The opening Android has is almost exclusively by price, and it is only in phones where the large margin of the iPhone leaves Samsung an opening to compete at the quality end of phones. Everyone else needs to reduce product quality to be able to undercut Apple, and this is a huge problem. The only individual phone that has even come close to iPhone sales levels is the high end Galaxy S III, which is only a bit cheaper, and I believe this shows that phones are cheap enough that people are willing to pay a premium to get the best possible experience.

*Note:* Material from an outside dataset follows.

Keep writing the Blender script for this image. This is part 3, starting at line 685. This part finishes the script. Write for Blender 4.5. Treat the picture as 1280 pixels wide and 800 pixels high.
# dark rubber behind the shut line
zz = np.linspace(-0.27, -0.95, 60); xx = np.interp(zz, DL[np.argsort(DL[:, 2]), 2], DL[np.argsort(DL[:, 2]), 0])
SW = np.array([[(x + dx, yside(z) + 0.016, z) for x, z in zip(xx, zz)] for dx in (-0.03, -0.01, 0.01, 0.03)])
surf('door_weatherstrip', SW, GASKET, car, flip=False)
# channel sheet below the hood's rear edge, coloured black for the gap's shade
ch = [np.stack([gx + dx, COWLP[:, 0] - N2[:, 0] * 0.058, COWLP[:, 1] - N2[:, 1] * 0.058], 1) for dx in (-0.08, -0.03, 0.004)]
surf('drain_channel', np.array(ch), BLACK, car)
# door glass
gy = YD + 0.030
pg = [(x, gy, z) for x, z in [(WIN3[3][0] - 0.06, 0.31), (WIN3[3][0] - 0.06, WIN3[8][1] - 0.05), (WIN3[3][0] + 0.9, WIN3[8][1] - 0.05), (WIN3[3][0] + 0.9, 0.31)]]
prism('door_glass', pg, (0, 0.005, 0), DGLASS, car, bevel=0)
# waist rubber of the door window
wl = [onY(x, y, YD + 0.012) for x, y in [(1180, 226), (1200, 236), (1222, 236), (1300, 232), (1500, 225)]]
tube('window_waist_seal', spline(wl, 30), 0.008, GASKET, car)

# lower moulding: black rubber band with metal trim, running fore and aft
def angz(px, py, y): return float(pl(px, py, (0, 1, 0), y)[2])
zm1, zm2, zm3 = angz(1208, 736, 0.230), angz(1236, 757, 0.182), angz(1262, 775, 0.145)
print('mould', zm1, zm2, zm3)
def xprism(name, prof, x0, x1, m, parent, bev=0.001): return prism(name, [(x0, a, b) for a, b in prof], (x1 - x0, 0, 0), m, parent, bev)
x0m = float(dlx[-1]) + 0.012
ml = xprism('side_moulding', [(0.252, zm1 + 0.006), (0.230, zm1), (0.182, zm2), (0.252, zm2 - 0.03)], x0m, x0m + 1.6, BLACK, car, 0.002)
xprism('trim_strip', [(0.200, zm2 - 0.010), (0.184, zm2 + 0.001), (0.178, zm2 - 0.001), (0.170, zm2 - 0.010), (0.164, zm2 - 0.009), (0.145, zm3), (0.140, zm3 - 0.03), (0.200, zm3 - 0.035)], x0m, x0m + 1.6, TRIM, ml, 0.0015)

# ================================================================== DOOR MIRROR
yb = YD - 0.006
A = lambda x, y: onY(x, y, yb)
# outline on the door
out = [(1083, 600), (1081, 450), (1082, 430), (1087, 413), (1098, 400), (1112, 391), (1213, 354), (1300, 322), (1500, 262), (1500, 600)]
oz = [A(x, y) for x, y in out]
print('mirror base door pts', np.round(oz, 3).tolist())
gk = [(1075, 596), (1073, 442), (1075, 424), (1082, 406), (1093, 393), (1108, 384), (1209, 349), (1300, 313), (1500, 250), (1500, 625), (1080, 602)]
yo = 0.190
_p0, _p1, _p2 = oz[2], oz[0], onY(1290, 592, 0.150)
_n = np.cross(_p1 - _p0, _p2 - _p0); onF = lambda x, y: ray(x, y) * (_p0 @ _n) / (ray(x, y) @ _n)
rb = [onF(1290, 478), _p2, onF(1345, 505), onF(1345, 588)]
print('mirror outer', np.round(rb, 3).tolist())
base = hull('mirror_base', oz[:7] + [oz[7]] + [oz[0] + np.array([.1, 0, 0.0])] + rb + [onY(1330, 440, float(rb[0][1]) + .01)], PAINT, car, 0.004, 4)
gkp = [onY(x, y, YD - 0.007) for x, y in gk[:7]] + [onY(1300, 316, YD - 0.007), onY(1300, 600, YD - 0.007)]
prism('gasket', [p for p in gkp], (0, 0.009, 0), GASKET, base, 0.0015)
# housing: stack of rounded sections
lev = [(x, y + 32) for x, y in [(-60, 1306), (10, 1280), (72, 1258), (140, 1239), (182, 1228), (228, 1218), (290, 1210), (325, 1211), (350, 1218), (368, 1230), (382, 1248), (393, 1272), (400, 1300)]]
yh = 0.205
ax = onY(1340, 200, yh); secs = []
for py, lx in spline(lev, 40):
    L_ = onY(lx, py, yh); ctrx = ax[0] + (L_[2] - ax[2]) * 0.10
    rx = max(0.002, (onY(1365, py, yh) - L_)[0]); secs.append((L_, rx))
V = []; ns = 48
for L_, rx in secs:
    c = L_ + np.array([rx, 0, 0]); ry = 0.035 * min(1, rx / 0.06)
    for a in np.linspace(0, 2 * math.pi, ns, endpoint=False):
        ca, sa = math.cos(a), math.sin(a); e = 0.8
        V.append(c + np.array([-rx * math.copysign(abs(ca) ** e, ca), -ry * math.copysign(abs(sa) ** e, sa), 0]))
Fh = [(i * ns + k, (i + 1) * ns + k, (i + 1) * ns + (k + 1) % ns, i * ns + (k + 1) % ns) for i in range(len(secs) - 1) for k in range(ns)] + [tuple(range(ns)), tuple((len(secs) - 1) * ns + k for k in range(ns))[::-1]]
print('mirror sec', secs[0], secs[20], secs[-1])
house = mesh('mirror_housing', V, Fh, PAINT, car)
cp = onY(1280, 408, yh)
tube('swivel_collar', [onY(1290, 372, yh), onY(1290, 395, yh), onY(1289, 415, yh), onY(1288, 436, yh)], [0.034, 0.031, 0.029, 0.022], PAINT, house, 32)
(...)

Apple might eventually be forced to reduce their 50+% margins on the iPhone to a more reasonable 30%, this would correspond to a price drop from 700$ to 500$. The Nexus 4 was priced at 300$, without LTE though, so the question is whether Apple could maintain a 150$ premium on its phones. I believe that many people will prefer a higher quality handset that lasts well for one more year, for the same total cost, to repeatably replacing junk. Also we must not forget that phones are cheap, that the premium for an iPhone is only about 300$, or 12.50$ per month for 24 months. This looks like a very reasonable price to pay for getting the best experience for a device you use hours every week.

The real problem that can break Apple is the web revolution, which causes nearly everybody to move their data into the cloud as a convenience to ensure that all our different devices have the same data, as well as to facilitate better sharing with other people. Apple will always be at a disadvantage here as their way to make money is to create the best devices, and their instinct is to restrict their services to users of their devices. Google has much better web service offerings and Apple has so far not been able to provide something matching. Ironically, even Microsoft is much stronger in web services than Apple. In general, iMessages is their most successful web offering, but the app store is really breaking at the seams, and should be rewritten.

There are similar problems with the iCloud offerings, they seem to not work right all the time, with the risk of data loss. Also they are not very useful for collaboration.